"This is my body" -  Corpus Christi

Corpus Christi, also known as The Feast of the Most Holy Body and Blood of Christ, is a significant celebration within our liturgical calendar as Catholics. It's a day dedicated to honoring the Eucharist—the body and blood of Jesus Christ, represented by bread and wine. This feast provides us an opportunity to reflect on the sacrament of the Holy Eucharist, which is central to our faith.

What is Corpus Christi?

The name "Corpus Christi" comes from Latin, meaning "Body of Christ." This feast focuses on the belief in transubstantiation, where, according to our doctrine, the bread and wine used in the sacrament become the actual body and blood of Christ, though they retain the appearance of bread and wine.
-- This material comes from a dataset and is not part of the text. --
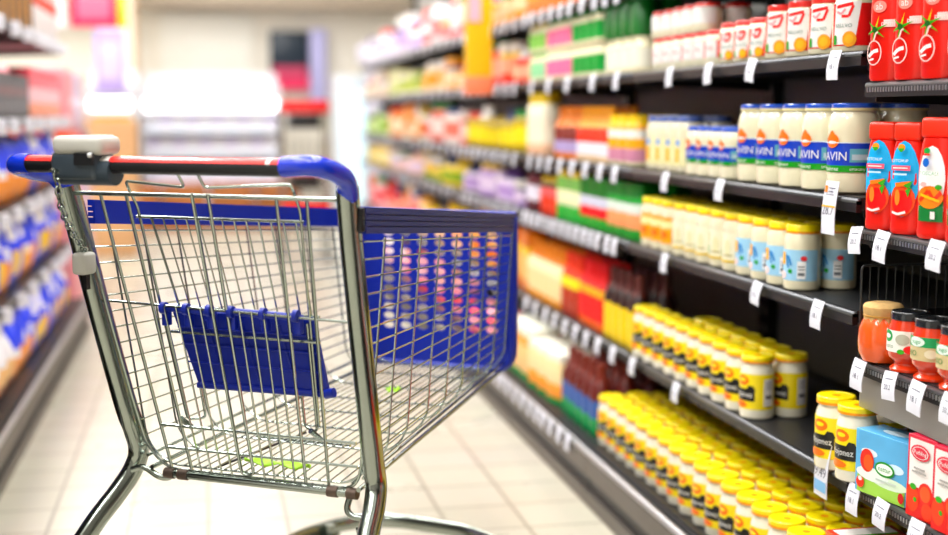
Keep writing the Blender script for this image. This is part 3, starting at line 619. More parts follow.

This mystery is considered a profound expression of God’s love, offering Himself entirely to us.

Historical Background

The tradition of Corpus Christi dates back to the 13th century, a period marked by a strong devotion to the Eucharist. The first official celebration occurred in 1246 in the Diocese of Liège, now part of modern-day Belgium, inspired by the visions of Saint Juliana of Mont Cornillon. She was deeply devoted to the Blessed Sacrament and was moved by a divine vision to advocate for a feast that specifically honored the Eucharist. Her dedication, coupled with theological support and ecclesiastical endorsement, led to Pope Urban IV formally instituting the feast. As Catholics, we continue to honor this tradition, gathering in joyous procession and reverent worship to reflect on the gift of the Holy Eucharist in our lives.